Monday, January 27, 2014

Male Teacher Teaching Feminism in the Classroom

I love addressing the issue of Feminism in my classroom.  It often sponsors some of the best dialogue throughout the entire term.  As such, I usually poke around for the Feminist issue of the day in preparation for class discussion.  Today, when I searched "Men's Issues" on Google News to cover the "other side," I discovered the following infographics.

These infographics are meant to help us decide if we are a feminist or not.  The first one is meant to be comical and to open the door to people who might be real reluctant on this issue.

Infographic courtesy of The Guardian's Emer O'Toole

The next is meant to address the complexity of feminism with a bit more realism.

Infographic courtesy of The Guardian's Emer O'Toole

I like the second one quite a bit, especially the responses to the middle box on the left.  It shows that there are multiple ways of "seeing" feminism, and this is much the same response I get in the classroom.  People possess all kinds of views toward gender equality, and it is often hard to get them to address them in public.

Early in any conversation I host around gender equality, I usually wind up asking, "Who here considers themselves a feminist?"  The number of hands in the air is usually in the single digits.  The first time this happened I was shocked, but I found that it wasn't that people were against feminism, but they often had misconceived ideas of what feminism was.

A good Feminism text for Beginners by Sally J. Scholz
After the first couple of times of lecturing my students after the meager response to "Who here is a feminist," I began asking students to define feminism for me.  This is a casual brainstorm where I right terms and phrases on the board for everyone to read.  Students simply call out their associations and I write until I get a pretty good response set.

Once the board has a number of different associations, we begin to address these ideas one by one.  I've found it to be the most useful exercise in teaching any form of equality.  I do the same thing with civil rights, race, marriage equality, etc.  Those hot button issues that are sometimes scary for teachers to address.

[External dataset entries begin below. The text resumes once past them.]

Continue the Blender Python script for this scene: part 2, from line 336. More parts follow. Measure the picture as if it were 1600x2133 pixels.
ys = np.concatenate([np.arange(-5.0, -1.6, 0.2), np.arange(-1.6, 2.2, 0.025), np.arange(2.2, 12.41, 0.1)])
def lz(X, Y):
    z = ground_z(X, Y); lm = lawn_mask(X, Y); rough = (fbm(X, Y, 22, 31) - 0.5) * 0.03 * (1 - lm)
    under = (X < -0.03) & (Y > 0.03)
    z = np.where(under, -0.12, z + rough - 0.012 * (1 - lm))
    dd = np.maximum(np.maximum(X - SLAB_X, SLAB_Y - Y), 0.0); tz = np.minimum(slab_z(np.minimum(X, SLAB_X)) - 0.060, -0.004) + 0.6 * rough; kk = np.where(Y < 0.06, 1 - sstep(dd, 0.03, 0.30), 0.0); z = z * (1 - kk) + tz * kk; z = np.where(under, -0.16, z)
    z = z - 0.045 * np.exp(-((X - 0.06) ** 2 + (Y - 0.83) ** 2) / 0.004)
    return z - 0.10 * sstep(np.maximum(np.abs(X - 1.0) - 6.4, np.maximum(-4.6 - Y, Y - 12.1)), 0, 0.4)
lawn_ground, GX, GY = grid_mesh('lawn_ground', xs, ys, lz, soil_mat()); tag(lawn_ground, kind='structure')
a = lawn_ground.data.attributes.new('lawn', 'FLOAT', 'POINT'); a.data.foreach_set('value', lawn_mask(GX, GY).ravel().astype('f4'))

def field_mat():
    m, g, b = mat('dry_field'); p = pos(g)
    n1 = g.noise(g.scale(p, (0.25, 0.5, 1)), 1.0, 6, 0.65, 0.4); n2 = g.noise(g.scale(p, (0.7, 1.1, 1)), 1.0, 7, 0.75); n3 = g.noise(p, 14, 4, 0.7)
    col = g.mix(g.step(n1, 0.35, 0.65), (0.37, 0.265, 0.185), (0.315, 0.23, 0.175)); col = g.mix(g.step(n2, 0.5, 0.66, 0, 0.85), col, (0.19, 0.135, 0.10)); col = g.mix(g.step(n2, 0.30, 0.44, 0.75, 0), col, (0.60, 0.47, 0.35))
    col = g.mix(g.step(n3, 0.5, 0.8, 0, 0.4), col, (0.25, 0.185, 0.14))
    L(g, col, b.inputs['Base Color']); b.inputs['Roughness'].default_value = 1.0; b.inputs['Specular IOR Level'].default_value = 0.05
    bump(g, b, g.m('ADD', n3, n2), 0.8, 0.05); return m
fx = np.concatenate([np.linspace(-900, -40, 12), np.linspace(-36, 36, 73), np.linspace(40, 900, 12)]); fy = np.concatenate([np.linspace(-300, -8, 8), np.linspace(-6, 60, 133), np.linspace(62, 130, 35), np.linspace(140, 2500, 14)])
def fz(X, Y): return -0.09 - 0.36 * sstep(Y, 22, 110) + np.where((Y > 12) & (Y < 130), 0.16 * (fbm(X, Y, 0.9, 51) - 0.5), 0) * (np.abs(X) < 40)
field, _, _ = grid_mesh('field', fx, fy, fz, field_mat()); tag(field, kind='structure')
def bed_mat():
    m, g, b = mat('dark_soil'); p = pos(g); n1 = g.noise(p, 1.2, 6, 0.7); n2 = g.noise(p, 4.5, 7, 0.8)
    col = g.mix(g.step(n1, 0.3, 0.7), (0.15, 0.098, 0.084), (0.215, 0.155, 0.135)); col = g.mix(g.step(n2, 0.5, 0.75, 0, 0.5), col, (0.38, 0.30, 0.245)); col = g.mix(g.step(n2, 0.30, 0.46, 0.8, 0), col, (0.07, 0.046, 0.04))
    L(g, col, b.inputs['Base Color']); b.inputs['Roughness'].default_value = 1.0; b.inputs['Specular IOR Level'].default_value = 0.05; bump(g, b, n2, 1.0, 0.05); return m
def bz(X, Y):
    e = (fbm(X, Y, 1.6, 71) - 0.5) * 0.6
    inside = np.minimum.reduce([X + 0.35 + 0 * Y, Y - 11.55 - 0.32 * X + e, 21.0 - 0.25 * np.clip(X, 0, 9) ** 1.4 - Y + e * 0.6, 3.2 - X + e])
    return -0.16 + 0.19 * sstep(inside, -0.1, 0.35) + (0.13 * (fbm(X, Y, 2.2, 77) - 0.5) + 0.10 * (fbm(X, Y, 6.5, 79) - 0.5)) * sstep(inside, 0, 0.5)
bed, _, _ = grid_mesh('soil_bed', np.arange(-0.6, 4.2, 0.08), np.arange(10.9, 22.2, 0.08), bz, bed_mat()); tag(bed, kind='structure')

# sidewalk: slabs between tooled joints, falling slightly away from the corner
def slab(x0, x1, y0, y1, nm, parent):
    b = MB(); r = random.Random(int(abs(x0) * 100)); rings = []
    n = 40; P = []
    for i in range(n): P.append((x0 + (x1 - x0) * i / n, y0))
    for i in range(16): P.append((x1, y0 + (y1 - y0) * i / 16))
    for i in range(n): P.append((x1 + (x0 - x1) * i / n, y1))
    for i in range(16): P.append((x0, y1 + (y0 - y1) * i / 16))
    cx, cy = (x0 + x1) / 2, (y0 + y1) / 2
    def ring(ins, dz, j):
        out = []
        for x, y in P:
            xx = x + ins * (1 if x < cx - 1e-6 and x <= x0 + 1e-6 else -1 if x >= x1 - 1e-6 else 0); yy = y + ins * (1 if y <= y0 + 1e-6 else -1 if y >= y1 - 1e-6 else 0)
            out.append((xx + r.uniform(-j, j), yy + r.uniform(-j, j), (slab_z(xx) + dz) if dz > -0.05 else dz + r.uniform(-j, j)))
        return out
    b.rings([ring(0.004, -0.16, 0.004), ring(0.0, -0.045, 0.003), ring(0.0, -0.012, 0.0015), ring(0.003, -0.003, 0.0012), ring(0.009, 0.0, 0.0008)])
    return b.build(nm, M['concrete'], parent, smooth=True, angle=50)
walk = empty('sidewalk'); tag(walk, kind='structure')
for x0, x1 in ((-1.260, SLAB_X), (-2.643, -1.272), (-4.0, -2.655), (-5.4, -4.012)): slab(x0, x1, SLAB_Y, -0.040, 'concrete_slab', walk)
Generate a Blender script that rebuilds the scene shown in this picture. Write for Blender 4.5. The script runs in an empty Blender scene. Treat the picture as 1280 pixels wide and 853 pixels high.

Instead of lecturing, of revealing your own politics, ask the students to reveal theirs.  Give them the safe place in which to analyze their assumptions, and you'll often find that some of the students leave with a somewhat clarified expression of their own beliefs.

Me Lecturing.  Oops!
For teachers, it isn't about making sure students adopt our politics, it's about making them take a moment to analyze their own and understand why they feel the way they feel on certain issues.  It's taken me a long time to come to this point...6 years, and I'm still improving on it, but it feels right when I hear students expressing themselves about complicated issues.  I simply have to remember to get out of the way and mediate the conversation so it doesn't get heated, to clarify points that may have been stated poorly, or to force a student to examine a presupposition of their own line of thinking.  Oftentimes, they even force me to analyze my own.

I consider myself a feminist.  Proudly so.  Some may argue that a man shouldn't be teaching Feminism in the classroom, but I would argue that students need to see BOTH men and women addressing the issue, even if they come at it from different angles.